Ackermann’s complaint about neglected investigations into the impact of the financial sphere on the real economy concerns the credit and interest system. In a situation, when the economy is in a boom cycle, banks generously grant credits to companies and consumers, because it’s quite likely that credits get repaid inclusive interest payments, although in such a situation the demand for credits is lower. But the granting of credits and engaging in investments is their main business and of course they are trying to partake in the situation. In bust cycles, however, banks become parsimonious and meticulously investigate the applicants’ ability to repay. The banks’ behaviour is pro-cyclic, i.e. they support a booming economy and they obstruct it in a bust cycle. This is not in favour of a sustainable economy and has a lot to do with the interest system and also with the state’s indebtedness. Interest has to be paid, no matter in what a condition the economy is. After all, this is the law and it’s a man-made law. And interest rates are always positive, even if the economy cannot earn enough to pay for them. Therefore, in a recession, the state is required to take over the idle capital by taking on debts in order to boost the economy. After all, the state enjoys a high degree of creditworthiness and is (was) deemed unable to go bankrupt. This keeps interest rates in a positive range, even though and particularly in a saturated economy they should be allowed to decline in market conformity to zero or temporarily even below zero. Thus, the state itself gets under pressure for increasingly being unable in the long run to reduce its debts in an orderly way. A state at the brim of insolvency like Greece, being classified as C by rating agencies would have to pay interest at an usurious rate of around 20% which would eventually destroy not only the state but the economy as well.

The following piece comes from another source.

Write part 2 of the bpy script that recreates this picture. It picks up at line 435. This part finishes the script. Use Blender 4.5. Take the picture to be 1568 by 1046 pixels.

This is the special feature of our established capitalist system, which Heiner Geißler, social politician of the Christian Democrats, has concisely characterized: “Capitalism is theft endorsed by the state.” His associate of the CDU, Angela Merkel, in negotiating the “emergency parachute” for Greece and possible other members of the EU with experts of the IMF, ECB and European Commission, did so with the declared intent to go to the roots of the problem. That was a slightly immoderate statement, though, considering the outcome of these negotiations. The “emergency parachute” or by its official term “European Financial Stability Facility (EFSF)” is still far away from the roots of the problem. Thorough investigations into the impact of the financial sphere on the real economy are still badly needed and long overdue.

The Greeks cannot be blamed for having invented the interest system. They can even refer to one of their outstanding ancestors, Aristotle, who clearly described the nature of interest:

“Money was intended to be used in exchange, but not to increase at interest. And this term interest, which means the birth of money from money, is applied to the breeding of money because the offspring resembles the parent. Wherefore of all modes of getting wealth this is the most unnatural.” (I.1258b4 – Wikiquote: Aristotle)

I have met Cassandra the other day and she, being a well-known figure in Greek mythology, too, said with a gloomy look in her eyes and a voice pregnant with meaning: “Capitalism is doomed!”

I know. But who would listen to her and give birth to an insight?